Instructions to follow: Copy exactly the lines from the beginning of the data down to and including the line holding "sc.camera = cam", without any pictures.

Given data:

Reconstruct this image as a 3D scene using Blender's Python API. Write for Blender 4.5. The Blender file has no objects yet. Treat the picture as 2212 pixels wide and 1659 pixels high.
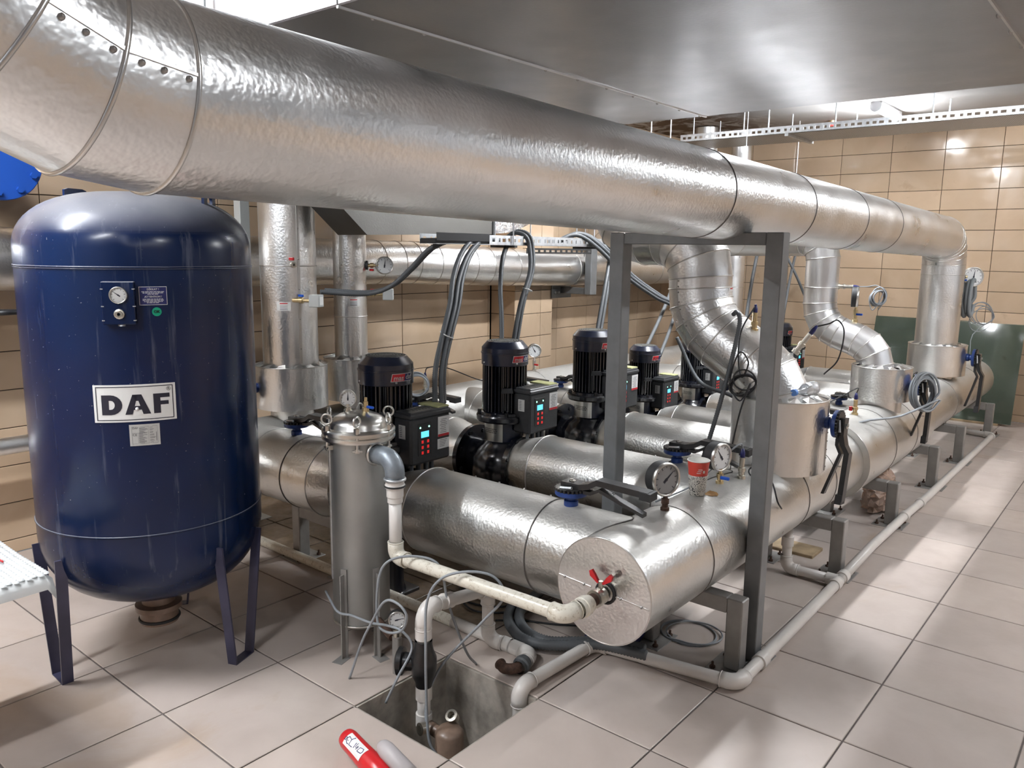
import bpy, bmesh, math, random
from mathutils import Vector as V, Matrix
random.seed(7)
sc = bpy.context.scene
col = sc.collection
PI = math.pi

# ------------------------------------------------------------------ camera
CAM = V((0.6583, -2.5071, 1.5597))
CR = V((0.770274, 0.637581, 0.012950)); CU = V((-0.116011, 0.120128, 0.985957)); CF = V((-0.627072, 0.760959, -0.166498))
FPX = 1719.8
cd = bpy.data.cameras.new('camera'); cam = bpy.data.objects.new('camera', cd); col.objects.link(cam)
cd.sensor_fit = 'HORIZONTAL'; cd.sensor_width = 36.0; cd.lens = 36.0 * FPX / 2212.0
cd.clip_start = 0.05
cam.matrix_world = Matrix(((CR.x, CU.x, -CF.x, CAM.x), (CR.y, CU.y, -CF.y, CAM.y), (CR.z, CU.z, -CF.z, CAM.z), (0, 0, 0, 1)))
sc.camera = cam

# ------------------------------------------------------------------ world, view
w = bpy.data.worlds.new('world'); sc.world = w; w.use_nodes = True
w.node_tree.nodes['Background'].inputs[0].default_value = (0.9, 0.95, 1, 1)
w.node_tree.nodes['Background'].inputs[1].default_value = 0.05
sc.view_settings.view_transform = 'Standard'; sc.view_settings.look = 'None'
sc.view_settings.gamma = 1.0; sc.view_settings.use_curve_mapping = False
sc.view_settings.exposure = 2.27
sc.cycles.max_bounces = 6; sc.cycles.diffuse_bounces = 3; sc.cycles.glossy_bounces = 4; sc.cycles.transmission_bounces = 5
sc.cycles.caustics_reflective = False; sc.cycles.caustics_refractive = False
LAMP = 40.0          # radiance of every fluorescent diffuser in the room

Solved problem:
Reconstruct this image as a 3D scene using Blender's Python API. Write for Blender 4.5. The Blender file has no objects yet. Treat the picture as 2212 pixels wide and 1659 pixels high.
import bpy, bmesh, math, random
from mathutils import Vector as V, Matrix
random.seed(7)
sc = bpy.context.scene
col = sc.collection
PI = math.pi

# ------------------------------------------------------------------ camera
CAM = V((0.6583, -2.5071, 1.5597))
CR = V((0.770274, 0.637581, 0.012950)); CU = V((-0.116011, 0.120128, 0.985957)); CF = V((-0.627072, 0.760959, -0.166498))
FPX = 1719.8
cd = bpy.data.cameras.new('camera'); cam = bpy.data.objects.new('camera', cd); col.objects.link(cam)
cd.sensor_fit = 'HORIZONTAL'; cd.sensor_width = 36.0; cd.lens = 36.0 * FPX / 2212.0
cd.clip_start = 0.05
cam.matrix_world = Matrix(((CR.x, CU.x, -CF.x, CAM.x), (CR.y, CU.y, -CF.y, CAM.y), (CR.z, CU.z, -CF.z, CAM.z), (0, 0, 0, 1)))
sc.camera = cam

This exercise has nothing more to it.